The Nigerian National Petroleum Company Limited (NNPC) is facing mounting criticism from the Dangote Refinery over alleged shortfalls in crude oil deliveries under the government’s naira-for-crude initiative.
The program, launched in October, aims to address foreign exchange constraints by allowing local refineries to purchase crude oil in naira.

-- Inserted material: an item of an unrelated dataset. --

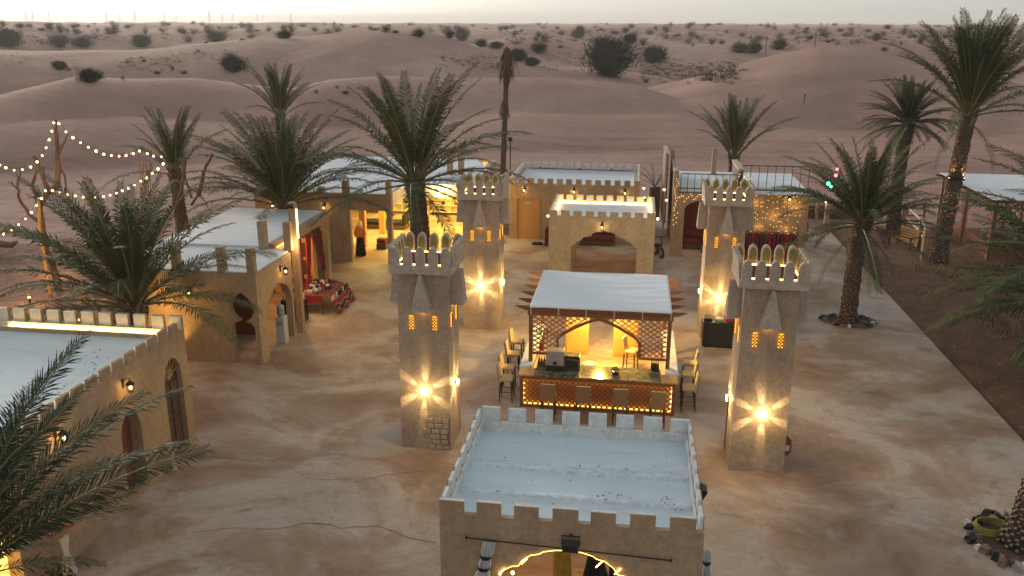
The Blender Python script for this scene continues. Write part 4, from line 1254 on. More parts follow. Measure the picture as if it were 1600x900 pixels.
# water cooler and black door panel
t = thing('water_cooler', 'white water cooler with grey bottle beside the post house side door', 'water cooler', (-12.22, 27.75, 0))
MB().box(-.17, .17, -.17, .17, 0, 1.0, 'white_plastic').build('body', t, bevel=.025)
MB().box(-.10, .10, -.185, -.171, .68, .86, 'grey_plastic').build('tap_recess', t)
MB().lathe([(.05, 1.0), (.13, 1.06), (.135, 1.14), (.125, 1.2), (.135, 1.26), (.13, 1.38), (.06, 1.42)], mat='blue_bottle', n=14).build('bottle', t, True)
t = thing('souvenir_counter', 'dark counter with orange goods under the lantern', 'counter', (-13.0, 29.9, 0))
MB().box(-.15, .75, .0, .5, 0, .85, 'black').build('body', t, bevel=.01)
rn = random.Random(9)
for k in range(9):
    MB().box(-.1 + .09 * k, -.03 + .09 * k, .1, .35, .852, .92 + rn.uniform(0, .16), rn.choice(['orange_cloth', 'cream', 'gold_cloth', 'white_cloth'])).build('goods', t, bevel=.01)
# souvenir tables
t = thing('souvenir_table', 'souvenir table draped in woven red cloth beside the red curtains', 'table', (-12.35, 31.1, 0))
mb = MB()
vs = []; nx, ny = 16, 30
for j in range(ny + 1):
    v = j / ny
    for i in range(nx + 1):
        u = i / nx
        x = -.75 + u * 1.9
        z = .78 if x < .55 else .78 - .30 * min(1, (x - .55) / .45)
        if x > 1.0: z = .48 - .44 * (x - 1.0) / .15
        z += .02 * sin(v * 22) * (1 if x > .5 else .3)
        vs.append((x + .03 * sin(v * 16) * (x > .9), -.2 + v * 2.1, max(z, .02)))
mb.add(vs, [(j * (nx + 1) + i, j * (nx + 1) + i + 1, (j + 1) * (nx + 1) + i + 1, (j + 1) * (nx + 1) + i) for j in range(ny) for i in range(nx)], 'woven')
o = mb.build('tablecloth', t, True); o.modifiers.new('t', 'SOLIDIFY').thickness = .012
for x in (-.7, .45):
    for y in (-.15, 1.85): MB().box(x - .03, x + .03, y - .03, y + .03, 0, .76, 'wood_dark').build('leg', t)
MB().box(-.73, .5, -.18, -.14, .3, .34, 'wood_dark').box(-.73, .5, -.195, -.181, .45, .76, 'red_cloth').build('front_rail', t)
rn = random.Random(21)
for k in range(34):
    x, y = rn.uniform(-.65, .5), rn.uniform(-.1, 1.8)
    c = rn.choice(['cream', 'black', 'steel', 'white_cloth', 'black', 'red_cloth'])
    g = thing('souvenir', 'small trinket among many laid out on the woven red cloth', 'souvenir', (-12.35 + x, 31.1 + y, .792), rn.uniform(0, 3), 'trinkets on the souvenir table')
    s = rn.uniform(.05, .10)
    if k % 3: MB().lathe([(s * .5, 0), (s, s * .6), (s * .8, s * 1.3), (s * .3, s * 1.8)], mat=c, n=8).build('pot', g, True)
    else: MB().box(-s * 1.3, s * 1.3, -s, s, 0, s * .8, c).build('case', g, bevel=.01)
for k in range(11):
    y = -.1 + .19 * k
    g = thing('figurine', 'small dark figurine in the row along the table front edge', 'figurine', (-12.35 + .86, 31.1 + y, .60), 0, 'figurines along the table edge')
    MB().lathe([(.045, -.03), (.05, .01), (.02, .08), (.035, .12), (.01, .17)], mat=rn.choice(['cream', 'gold_cloth', 'black']), n=8).build('figure', g, True)

# ------------------------------------------------------------------ rear left pavilion (lit shop)
P_ = thing('shop_pavilion', 'large tan pavilion with white roof and bright yellow interior', 'building')
MB().box(-17.9, -13.2, 38.7, 39.0, 0, 3.32, 'tan').build('front_wall', P_)
MB().box(-17.9, -17.6, 39.01, 50.0, 0, 3.32, 'tan').build('side_wall', P_)
MB().box(-17.9, -8.0, 50.0, 50.3, 0, 3.31, 'tan_pale').build('rear_wall', P_)
MB().box(-8.3, -8.0, 44.6, 49.99, 0, 3.31, 'tan_pale').build('side_wall', P_)
MB().box(-13.2, -11.15, 38.72, 38.98, 2.55, 3.315, 'tan').build('entrance_beam', P_)
MB().box(-11.40, -11.16, 38.65, 38.95, 0, 3.95, 'tan').build('entrance_post', P_, bevel=.02)
MB().box(-13.50, -13.22, 38.62, 38.69, 2.6, 3.95, 'tan').box(-13.50, -13.22, 38.691, 38.95, 3.33, 3.95, 'tan').build('roof_post', P_, bevel=.01)
MB().box(-14.72, -14.44, 38.62, 38.95, 3.33, 3.62, 'tan').build('roof_post', P_)
for x in (-17.75, -9.6, -9.0): MB().box(x - .14, x + .14, 44.6, 44.9, 3.36, 4.6, 'tan').build('roof_post', P_)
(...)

Dangote Refinery, the largest in Africa, was expected to receive a minimum of 385,000 barrels per day (bpd) from NNPC.
However, Edwin Devakumar, Vice President of Dangote Industries, has accused NNPC of failing to meet this target.
According to Reuters, Devakumar characterized the volume of crude currently supplied by NNPC Limited as “peanut,” though he did not specify the exact amount.
“We need 650,000 barrels per day, and NNPC Ltd agreed to supply a minimum of 385,000 bpd, but they are not even delivering that,” Devakumar stated.
To address challenges in accessing foreign currency, the government in July said it would sell crude priced in naira to local refineries for an initial six months starting in October.
Findings showed the $20 billion Dangote Refinery had resumed importing crude oil from the United States after a three-month pause. The refinery reportedly purchased approximately two million barrels of WTI Midland crude from Chevron Corp., according to anonymous sources familiar with the transaction.
The shipment Is scheduled to arrive at the 650,000 bpd petrochemical plant in Lagos next month.
Shipping records reveal that Chevron contracted the supertanker Azure Nova to transport the crude from the US Gulf Coast to the refinery, with loading expected around December 5.